The bewitched, bothered and bewildered miss the point when writing-off the tea parties and tax protest movements as just a flash in the pan or like a fireworks display, a huge bright starburst that flickers down to political power nothingness. The "movementeers" do not need to become mainstream political parties to be momentous, or to alter the outcome of elections.
Coincidental or not, it's often claimed, for instance, that both the Democratic Party and Republican Party by the 1950s adopted most of the major planks of the 1928 Socialist Party platform, although only two self-proclaimed socialists have been elected to Congress.
It's also undeniable the minor Libertarian Party has leveraged the Republican Party (and, to a lesser degree, the Democratic Party) with many Republican candidates at least giving lip service to libertarian principles.
You hear TEA (Taxed Enough Already) rumblings across all 50 states. The rumblings emanate not only from the tea parties, but anti-establishment Democrats, anti-government Republicans, Ron Paul Libertarians and most pro-conservative organizations.
They range from advocates of Tim Cox's "GOOOH" (Get Out Of Our House) and Eric Epifano's The 21st Century American Patriot, both dedicated to getting rid of all 435 incumbents in the House of Representatives; to the Abigail Adams Project, Liberty Alliances and numerous tax protest groups. People are fed up with their elected officials as never before. Only 10 percent of voters say Congress is doing a good job, an all-time low according to a Feb. 24 Rasmussen Poll.
Those attending tea parties and similar gatherings, for their part, seem to think all that's needed to get back on track is get rid of all the current members of the House, Republican and Democratic. The result they feel would be a newly representative government.
So far they haven't explained why the new office holders will be any different from the incumbents. Why the newbies won't be seduced by the same trappings of power, ego gratification, million-dollar pensions or beset by the same celebrity deficit syndrome. The fact is that democracy simply means majority rule for good or ill, regardless of who's elected. Milton Friedman often said we have the right people in office; the trick is to get them to do the right thing.
F.A. Hayek wrote a chapter in his 1944 Road to Serfdom, dedicated to "Why The Worst Get on Top." He opens with Lord Acton's "Power tends to corrupt, and absolute power corrupts absolutely."

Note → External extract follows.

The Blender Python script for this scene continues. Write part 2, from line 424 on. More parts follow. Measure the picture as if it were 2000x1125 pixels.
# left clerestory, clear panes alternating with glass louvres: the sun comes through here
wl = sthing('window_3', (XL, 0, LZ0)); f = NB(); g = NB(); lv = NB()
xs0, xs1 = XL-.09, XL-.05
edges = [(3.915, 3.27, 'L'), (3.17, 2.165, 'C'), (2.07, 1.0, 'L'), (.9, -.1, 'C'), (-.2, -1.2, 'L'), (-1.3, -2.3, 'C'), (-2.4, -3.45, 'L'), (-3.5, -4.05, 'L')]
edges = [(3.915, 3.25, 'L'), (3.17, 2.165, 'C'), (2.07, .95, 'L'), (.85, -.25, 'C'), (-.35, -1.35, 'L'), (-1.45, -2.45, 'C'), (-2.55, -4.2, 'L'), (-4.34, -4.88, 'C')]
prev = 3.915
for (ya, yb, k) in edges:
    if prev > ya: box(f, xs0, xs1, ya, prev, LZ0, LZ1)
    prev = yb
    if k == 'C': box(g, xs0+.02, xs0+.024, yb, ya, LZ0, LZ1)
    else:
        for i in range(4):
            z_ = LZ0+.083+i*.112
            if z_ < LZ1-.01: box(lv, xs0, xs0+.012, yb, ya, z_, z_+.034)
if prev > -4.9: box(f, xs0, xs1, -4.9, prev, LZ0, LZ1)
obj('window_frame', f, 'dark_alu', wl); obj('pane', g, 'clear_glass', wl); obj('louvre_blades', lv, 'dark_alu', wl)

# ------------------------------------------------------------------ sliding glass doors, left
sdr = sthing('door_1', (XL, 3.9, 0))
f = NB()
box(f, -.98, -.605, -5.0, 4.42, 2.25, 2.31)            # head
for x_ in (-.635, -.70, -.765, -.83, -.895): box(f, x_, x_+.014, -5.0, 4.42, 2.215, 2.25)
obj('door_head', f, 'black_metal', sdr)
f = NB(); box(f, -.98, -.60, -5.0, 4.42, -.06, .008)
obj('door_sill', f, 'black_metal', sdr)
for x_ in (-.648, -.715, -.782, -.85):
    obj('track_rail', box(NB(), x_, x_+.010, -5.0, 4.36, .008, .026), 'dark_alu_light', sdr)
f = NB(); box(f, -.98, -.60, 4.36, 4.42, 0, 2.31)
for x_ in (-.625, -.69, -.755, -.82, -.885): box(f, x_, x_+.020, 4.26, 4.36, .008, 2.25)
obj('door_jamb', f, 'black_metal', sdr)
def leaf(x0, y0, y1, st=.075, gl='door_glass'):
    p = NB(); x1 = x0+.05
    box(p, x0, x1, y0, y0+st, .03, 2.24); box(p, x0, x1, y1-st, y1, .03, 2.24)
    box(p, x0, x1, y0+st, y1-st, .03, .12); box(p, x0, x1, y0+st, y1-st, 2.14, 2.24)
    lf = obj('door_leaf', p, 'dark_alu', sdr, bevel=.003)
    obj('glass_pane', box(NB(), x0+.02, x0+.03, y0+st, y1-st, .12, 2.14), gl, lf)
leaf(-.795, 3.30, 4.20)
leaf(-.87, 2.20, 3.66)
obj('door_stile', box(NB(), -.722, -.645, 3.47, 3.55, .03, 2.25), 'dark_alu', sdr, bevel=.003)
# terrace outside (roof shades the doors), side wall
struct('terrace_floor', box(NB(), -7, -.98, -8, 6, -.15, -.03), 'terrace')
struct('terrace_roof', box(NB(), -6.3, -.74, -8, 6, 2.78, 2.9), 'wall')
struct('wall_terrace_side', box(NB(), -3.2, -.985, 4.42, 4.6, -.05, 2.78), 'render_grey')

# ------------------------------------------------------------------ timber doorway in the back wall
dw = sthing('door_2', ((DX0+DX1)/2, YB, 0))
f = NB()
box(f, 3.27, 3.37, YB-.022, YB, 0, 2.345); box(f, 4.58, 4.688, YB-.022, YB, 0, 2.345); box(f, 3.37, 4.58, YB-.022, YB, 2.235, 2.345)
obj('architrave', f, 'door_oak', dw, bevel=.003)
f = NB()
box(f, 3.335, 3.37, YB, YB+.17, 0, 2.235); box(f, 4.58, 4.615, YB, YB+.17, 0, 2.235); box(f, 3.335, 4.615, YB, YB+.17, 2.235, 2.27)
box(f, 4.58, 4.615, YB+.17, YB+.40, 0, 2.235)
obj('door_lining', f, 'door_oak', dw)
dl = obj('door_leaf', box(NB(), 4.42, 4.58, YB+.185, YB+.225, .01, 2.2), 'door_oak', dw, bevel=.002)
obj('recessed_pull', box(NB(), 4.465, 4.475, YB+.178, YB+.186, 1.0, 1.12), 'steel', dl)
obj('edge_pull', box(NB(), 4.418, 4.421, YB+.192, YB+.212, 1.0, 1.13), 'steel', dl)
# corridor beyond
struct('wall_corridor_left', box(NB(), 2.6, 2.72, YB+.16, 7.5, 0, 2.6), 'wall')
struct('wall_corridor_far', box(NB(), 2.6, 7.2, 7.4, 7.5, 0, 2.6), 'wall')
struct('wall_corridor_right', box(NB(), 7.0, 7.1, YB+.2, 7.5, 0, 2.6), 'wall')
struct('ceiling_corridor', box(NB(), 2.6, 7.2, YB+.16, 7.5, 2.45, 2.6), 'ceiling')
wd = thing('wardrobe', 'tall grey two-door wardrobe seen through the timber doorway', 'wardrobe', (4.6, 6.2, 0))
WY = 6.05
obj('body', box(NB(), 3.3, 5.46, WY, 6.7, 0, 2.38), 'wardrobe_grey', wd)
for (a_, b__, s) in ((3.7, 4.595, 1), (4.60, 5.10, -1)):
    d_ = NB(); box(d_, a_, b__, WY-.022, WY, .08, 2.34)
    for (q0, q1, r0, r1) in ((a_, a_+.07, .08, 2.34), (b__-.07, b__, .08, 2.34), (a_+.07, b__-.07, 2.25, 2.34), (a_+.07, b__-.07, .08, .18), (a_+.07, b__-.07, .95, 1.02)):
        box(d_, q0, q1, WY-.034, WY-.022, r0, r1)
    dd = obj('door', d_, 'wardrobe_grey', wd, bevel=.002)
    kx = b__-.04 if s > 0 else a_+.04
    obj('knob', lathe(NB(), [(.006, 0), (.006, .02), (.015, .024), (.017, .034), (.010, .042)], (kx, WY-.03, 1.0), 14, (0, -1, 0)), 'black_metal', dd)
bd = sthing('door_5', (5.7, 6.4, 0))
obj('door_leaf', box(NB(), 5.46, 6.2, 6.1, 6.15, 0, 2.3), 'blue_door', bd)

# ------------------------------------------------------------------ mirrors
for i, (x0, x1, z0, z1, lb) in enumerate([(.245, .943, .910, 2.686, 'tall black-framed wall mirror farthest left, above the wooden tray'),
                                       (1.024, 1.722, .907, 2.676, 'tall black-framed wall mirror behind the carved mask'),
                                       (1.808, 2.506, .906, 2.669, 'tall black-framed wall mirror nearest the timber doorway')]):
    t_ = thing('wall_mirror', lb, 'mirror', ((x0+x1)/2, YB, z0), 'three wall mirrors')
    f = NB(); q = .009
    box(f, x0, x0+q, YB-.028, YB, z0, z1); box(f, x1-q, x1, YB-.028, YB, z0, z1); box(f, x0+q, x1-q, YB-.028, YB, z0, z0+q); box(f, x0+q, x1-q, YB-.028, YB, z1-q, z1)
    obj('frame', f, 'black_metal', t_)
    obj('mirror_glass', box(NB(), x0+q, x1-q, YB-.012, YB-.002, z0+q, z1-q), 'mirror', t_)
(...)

Hayek writes, "It seems to be almost a law of human nature that it is easier for people to agree on a negative program ---- on the hatred of an enemy, on the envy of those better off ..."
What emanates from our government today? Anti-capitalism with its envy of the rich, the vilification of oil companies, insurance companies, health care providers and the profits of any company, corporation or person that doesn't kowtow to Congress during one of its "show-trial" hearings. Undefined and indefinable terms such as "Universal Health Care," "The Community," "Common Good," "Public Good," "Public Interest" or "Good of Society" are used with abandon.
Terms used by people who crave power. These terms are all inclusive ---- meaning the good of every man, woman and child. Realistically, what programs can honestly meet this criterion? Hayek elaborates, "There is literally nothing which the consistent collectivist must not be prepared to do ... because the 'good of the whole' is to him the only criterion of what ought to be done."
There's no room for an individual's pursuit of happiness, when everyone is a mere a cipher in an all-overriding "greater purpose" to spread the wealth.
This at heart is what the tea parties, self-proclaimed patriots and anti-tax movementeers are protesting: Being sacrificed for a "greater good" through higher taxes, humongous deficits as far as the eye can see, ever more regulations, subsidies for politically connected banks, corporations and unions.
The majority of elections are decided by margins of less than 10 percentage points of the vote. President Barack Obama won by a margin of only 7 percentage points.
The "movementeers" reject the premise that 50 percent plus one gives any political party a 100 percent say over universal issues. Or that 49 percent must be happy losers until the next presidential election. There's but one way to control government beyond the chains of the Constitution. That's by limiting taxation (taxation which is necessary to fund every conceivable Democratic or Republican self-serving program).
The "movementeers'" real, tangible power is in leveraging their 10-plus percent voting bloc to elect politicians who will restore the American free market, private property, limited government principles that have provided more for ever more people in the past 200 years than in the previous 2,000 years.
FRED SCHNAUBELT lives in Rancho Bernardo.